The prices failed to sustain gains despite the short term price increases from sanctions on Russia, Iran and Venezuela. Moreover, the conflicts between Iran and Israel did not induce any positive turn in the oil market. Moreover, OPEC+ has increased output by around 2.9 million barrels/day since April. U.S. shale producers hedged production at high prices, so that supply became more resilient to a decrease in prices. The EIA also reported record-high U.S. production in October, leading to more anxiety of a supply glut in 2026.
According to the recent data, a slight decrease in crude stocks is observed. However, the gasoline and distillate stocks show large accumulation. It is found that the US gasoline stocks increased 5.8 million barrels, which is far above expectations. On the other hand, the diesel and heating oil stocks added a million barrels to the oversupply fears. The decreased demand during the holiday period and negative price action during the last week of 2025 may put pressure on oil and natural gas prices in early 2026.
The daily chart for the U.S. Dollar Index indicates that the index settled at $57.40 on the last day of 2025. The price stays in the blue zone, which is a sign of strong bearish pressure on the oil prices. The prospect of downside breakouts in the area of $55 is on the rise. A break below $55 will trigger a heavy fall in the oil market.

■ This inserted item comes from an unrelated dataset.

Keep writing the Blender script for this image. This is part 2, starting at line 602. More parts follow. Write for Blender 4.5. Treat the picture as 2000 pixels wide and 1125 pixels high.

The 4-hour chart of WTI crude indicates that the price is moving within a descending broadening wedge pattern. These fluctuations are creating a negative price structure, with prices unable to break above the $60 area. Moreover, the RSI is also showing negative signals which is a sign of further downside.

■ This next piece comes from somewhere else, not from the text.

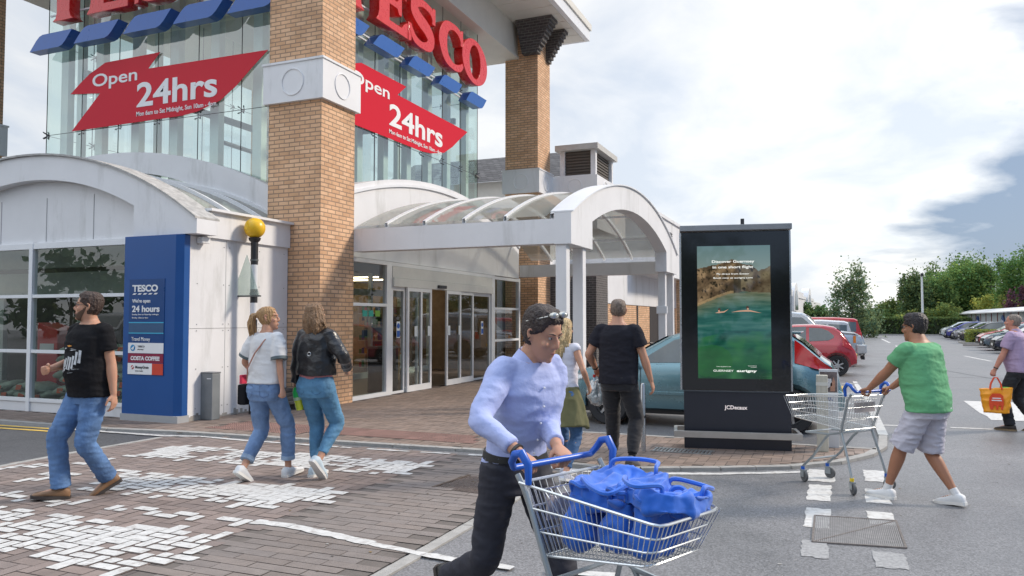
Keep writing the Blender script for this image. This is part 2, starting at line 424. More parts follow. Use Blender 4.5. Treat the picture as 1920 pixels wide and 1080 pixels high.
def tact():
    rnd = random.Random(8); mb = MB(); cols = []
    for xa, xb, ya, yb in rows(-8.3, -4.1, 8.3, 9.3, .2, .2):
        if not inside(((xa + xb) / 2, (ya + yb) / 2), TACT): continue
        mb.add([(xa + .004, ya + .004, .032), (xb - .004, ya + .004, .032), (xb - .004, yb - .004, .032), (xa + .004, yb - .004, .032)], [(0, 1, 2, 3)])
        k = rnd.uniform(.85, 1.12); cols.append((.235 * k, .135 * k, .11 * k))
        for i in range(5):
            for j in range(5):
                x, y = xa + .02 + i * .04, ya + .02 + j * .04
                mb.add([(x - .011, y - .011, .032), (x + .011, y - .011, .032), (x + .011, y + .011, .032), (x - .011, y + .011, .032),
                        (x - .006, y - .006, .038), (x + .006, y - .006, .038), (x + .006, y + .006, .038), (x - .006, y + .006, .038)],
                       [(4, 5, 6, 7), (0, 1, 5, 4), (1, 2, 6, 5), (2, 3, 7, 6), (3, 0, 4, 7)])
                cols += [(.235 * k, .135 * k, .11 * k)] * 5
    mb.build('tactile_paving', mat('tactile_block', (1, 1, 1), .7, var=.1, attr='col'), fix=False, cols=cols)['kind'] = 'structure'
tact()
PATH = [(-40, 7.86), (-9.4, 7.86), (-8.9, 8.0), (-8.9, 8.76), (-40, 8.76)]
pave('pavement', herring(-20, -8.8, 7.7, 8.8, .106), PATH, .030, (.20, .155, .13), (.09, .075, .066), .0035, seed=6)
# kerbs
KERB = mat('kerb_concrete', (.34, .33, .31), .8, var=.16, vscale=9, bump=.3)
def strip(name, pts, w, z0, z1, m, kind='structure', seg=None):
    """a band of width w following a path, in stones of length seg"""
    mb = MB(); pts = [Vector((p[0], p[1], 0)) for p in pts]
    for a, b in zip(pts[:-1], pts[1:]):
        d = b - a; L = d.length; k = max(1, int(round(L / seg))) if seg else 1; nrm = Vector((-d.y, d.x, 0)).normalized() * w / 2
        for i in range(k):
            p = a + d * (i / k) + d.normalized() * (.004 if seg else 0); q = a + d * ((i + 1) / k) - d.normalized() * (.004 if seg else 0)
            V = [(p - nrm), (q - nrm), (q + nrm), (p + nrm)]
            mb.add([(v.x, v.y, z0) for v in V] + [(v.x, v.y, z1) for v in V], [(4, 5, 6, 7), (0, 1, 5, 4), (1, 2, 6, 5), (2, 3, 7, 6), (3, 0, 4, 7)])
    o = mb.build(name, m); o['kind'] = kind; return o
strip('kerb', [(-2.55, 1.5), (-2.54, 4.5), (-2.55, 6.0), (-2.6, 6.9), (-2.85, 7.75)], .09, 0, .014, KERB, seg=.9)
strip('kerb', [(-3.1, 7.92), (-2.3, 7.80), (-1.85, 7.89), (-1.1, 8.22), (-.44, 8.58), (.03, 9.06), (.36, 9.68), (.54, 10.35), (.60, 11.3)], .10, 0, .034, KERB, seg=.45)
strip('kerb', [(.60, 11.3), (.61, 17.2)], .12, 0, .04, mat('white_painted_kerb', (.5, .5, .48), .7, var=.2, vscale=12), seg=.9)
strip('kerb', [(.46, 10.08), (-4.05, 10.08), (-4.05, 12.0)], .08, 0, .034, KERB, seg=.6)
strip('kerb', [(-30, 7.86), (-9.4, 7.86), (-8.3, 8.02), (-3.3, 8.28)], .11, 0, .034, KERB, seg=.9)
strip('kerb', [(-7.35, -2), (-8.05, 4.6), (-8.17, 6.2), (-8.16, 7.6)], .09, 0, .014, KERB, seg=.8)
# the wet patched cover at the end of the first stripe
cv = MB(); cv.prism(PLATE, 'z', .004, .012); cv.build('ground_patch', mat('wet_brown_patch', (.105, .08, .07), .28, var=.2, vscale=30, bump=.5, bscale=120), fix=True)['kind'] = 'structure'
strip('ground_patch_edge', [(-3.42, 6.32), (-3.35, 6.95)], .03, .004, .016, mat('rusty_edge', (.10, .07, .05), .6))
# ---- white paint on the blocks: only the faces of the blocks took it
PAINT = mat('road_paint_white', (.58, .575, .555), .6, var=.14, vscale=14, dirt=((.26, .225, .20), .85, 15, .50))
def paint_blocks(name, poly, thr, seed, z=.0165, wear=(0, 0), u=.108):
    rnd = random.Random(seed); mb = MB()
    xs = [p[0] for p in poly]; ys = [p[1] for p in poly]; x0, x1, y0, y1 = min(xs), max(xs), min(ys), max(ys)
    for xa, xb, ya, yb in herring(x0 - .3, x1 + .3, y0 - .3, y1 + .3, u):
        xa2, xb2, ya2, yb2 = xa, xb, max(ya, y0), min(yb, y1)
        cx, cy = (xa + xb) / 2, (ya + yb) / 2
        if not inside((cx, cy), poly): continue
        fx = (cx - x0) / (x1 - x0); fy = (cy - y0) / (y1 - y0)
        v = .5 + .75 * noise.noise(Vector((cx * 1.6, cy * 1.9, seed))) + .3 * noise.noise(Vector((cx * 6, cy * 6, seed + 5)))
        v += wear[0] * (fx - .5) + wear[1] * (fy - .5)
        if v < thr: continue
        g = .002 if v > thr + .38 else .007 + .006 * rnd.random()
        if v > thr + .5: g = .0018
        # chipped quad with cut corners
        a, b, c, d = xa + g, xb - g, ya + g, yb - g
        e1 = [rnd.uniform(.001, .022) if v < thr + .45 else .001 for _ in range(8)]
        if rnd.random() < .30 and v < thr + .35:
            if xb - xa > yb - ya: b = a + (b - a) * rnd.uniform(.4, .8)
            else: d = c + (d - c) * rnd.uniform(.4, .8)
        zz_ = z + rnd.uniform(0, .0006)
        P = [(a + e1[0], c), (b - e1[1], c), (b, c + e1[2]), (b, d - e1[3]), (b - e1[4], d), (a + e1[5], d), (a, d - e1[6]), (a, c + e1[7])]
        mb.add([(x, y, zz_) for x, y in P], [tuple(range(8))])
    o = mb.build(name, PAINT, fix=False); o['kind'] = 'structure'; return o
paint_blocks('zebra_stripe', [(-7.38, 6.42), (-7.42, 7.22), (-3.97, 7.36), (-3.99, 6.66)], .20, 11, wear=(.1, .5))
paint_blocks('zebra_stripe', [(-7.4, 4.94), (-7.34, 5.76), (-3.97, 5.86), (-3.95, 5.08)], .31, 12, wear=(.35, .35))
paint_blocks('zebra_stripe', [(-7.6, 3.45), (-7.6, 4.26), (-3.93, 4.34), (-3.85, 3.42)], .35, 13, wear=(.45, .1))
paint_blocks('zebra_stripe', [(-8.1, 1.7), (-8.1, 2.7), (-3.93, 2.8), (-3.85, 1.7)], .3, 14)
paint_blocks('give_way_line', [(-7.9, 4.46), (-7.9, 4.62), (-5.3, 4.70), (-4.6, 4.74), (-3.97, 4.76), (-3.97, 4.62), (-5.3, 4.56)], .33, 15)
paint_blocks('zigzag_line', [(-8.0, 5.3), (-7.95, 5.75), (-7.35, 6.2), (-7.3, 6.0)], .35, 16)
def stroke(name, pts, w, z, seed=0, breaks=.0, m=PAINT, rag=.012):
    """a painted line with ragged edges"""
    rnd = random.Random(seed); mb = MB(); pts = [Vector((p[0], p[1], 0)) for p in pts]; cur = []
    def flush():
        if len(cur) > 1:
            V = []; 
            for a, b in cur: V += [a, b]
            mb.add([(v.x, v.y, z) for v in V], [(2 * i, 2 * i + 1, 2 * i + 3, 2 * i + 2) for i in range(len(cur) - 1)])
        cur.clear()
    for a, b in zip(pts[:-1], pts[1:]):
        d = b - a; n = max(1, int(d.length / .07)); nr = Vector((-d.y, d.x, 0)).normalized()
        for i in range(n + 1):
            p = a + d * i / n
            if breaks and noise.noise(p * 3.1 + Vector((seed, 0, 0))) > .5 - breaks: flush(); continue
            cur.append((p - nr * (w / 2 + rnd.uniform(-rag, rag)), p + nr * (w / 2 + rnd.uniform(-rag, rag))))
    flush()
    o = mb.build(name, m, fix=False)
    for p in o.data.polygons:
        if p.normal.z < 0: o.data.flip_normals(); break
    o['kind'] = 'structure'; return o
stroke('edge_line', [(-9.9, 7.66), (-8.2, 7.70), (-7.72, 7.85), (-7.0, 7.80), (-5.55, 7.84)], .075, .018, 1)
stroke('edge_line', [(-5.5, 7.84), (-4.44, 7.90), (-3.2, 8.04)], .06, .018, 2, breaks=.22)
stroke('edge_line', [(-3.1, 7.72), (-2.3, 7.62), (-1.83, 7.70), (-1.05, 8.02), (-.42, 8.36), (-.17, 8.52)], .09, .005, 3)
YEL = mat('road_paint_yellow', (.70, .47, .10), .6, var=.12, vscale=14)
stroke('yellow_line', [(-20, 7.50), (-11.4, 7.58), (-9.95, 7.64)], .08, .009, 4, m=YEL, rag=.004)
stroke('yellow_line', [(-20, 7.36), (-11.0, 7.40), (-9.75, 7.46)], .08, .009, 5, m=YEL, rag=.004)
stroke('give_way_line', [(-4.1, 4.71), (-3.75, 4.72), (-3.14, 4.61), (-2.95, 4.57)], .10, .017, 6)
stroke('give_way_line', [(-2.95, 4.57), (-2.5, 4.49), (-1.78, 4.46), (-1.09, 4.6)], .08, .016, 7, breaks=.1)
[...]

The daily chart for natural gas shows that natural gas prices moved between $4.50 to $3.80 before breaking lower. The natural gas price also fell on the last day of 2025, ending at $3.68. Immediate support is still in the vicinity of the $3.50 region at the 200-day SMA. However, the natural gas market is showing negative price action in the last month of 2025.

The 4-hour chart for natural gas also indicates that prices were unable to break above $4.70, which triggered negative momentum. The bearish nature of price action during the month of December indicates that 2026 may be a rough start with immediate support likely between the $3.50 to $3.00 area. A break below $2.50 would add to downside pressure in natural gas prices.

The daily chart of the U.S. Dollar Index shows that the index is moving around under thin liquidity conditions during the holiday period. Despite this fluctuation, the overall trend is bearish, and the index is likely to go lower in early 2026. A break below 96.50 would likely lead to a sharp drop in the U.S. Dollar Index to the 90.00 level.

The 4 hour chart for U.S. Dollar Index shows the development of a double top pattern at 100.50 and then negative price action after breaking the 99.00 level. The strong consolidation between 96.50 and 100.50 means that the next major move in the U.S. Dollar Index will probably develop in the first quarter of 2026.